The Corner

The “Palin Didn’t Know What the Bush Doctrine Is” Canard

Seeing reports along those lines, like this one.  What a bunch of nonsense.

Peanut gallery denizens like me, who don’t have states to run and who follow this stuff very closely, disagree intensely among ourselves about what the Bush Doctrine is. 

To take just one example, the eminent Norman Podhoretz and I have strongly disagreed about it:  Norman says the promotion of democracy has always been an essential element; I think it’s been at best a subordinate element and that the real Bush Doctrine simply holds that terror sponsoring states will be treated exactly as terrorists (i.e., open themselves up to attack) if they don’t convincingly foreswear terrorism.  Norman may very well be right — he backs his argument up with lots of statements by the president.  But the point is that reasonable, informed minds can differ.

Gibson homed in on preemptive attacks — in the tone of “Oh, you didn’t know the Bush Doctrine was all about the right to attack preemptively.”  I would dispute the premise that the Bush Doctrine is necessarily about preemptive attacks.  The right of preemptive attack is an element of the right of self-defense, which is a natural right of states and was a bedrock of international law before there ever was a Bush Doctrine.  News Flash for you Democrats and media types out there:  About 40 years before there was a Bush Doctrine, JFK was relying on the self-defense right of preemptive attack during the Cuban Missile Crisis. 

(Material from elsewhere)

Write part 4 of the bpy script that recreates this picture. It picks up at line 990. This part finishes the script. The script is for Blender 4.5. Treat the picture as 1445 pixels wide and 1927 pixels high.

The Bush Doctrine, technically, is not asserting a right of preemptive attack.  It is saying that if Country A facilitates terror, it is responsible for that terrorist organization’s strikes, and therefore we can attack Country A.  That is not preemptive; it is retributive.

It was utterly reasonable for Gov. Palin to press Charlie Gibson on what Gibson meant by the Bush Doctrine.  Everyone does not mean the same thing by the term, there is lots of good faith argument about what it means, and — because the administration itself has only half-heartedly adhered to it – there is also the confusion between theory and practice.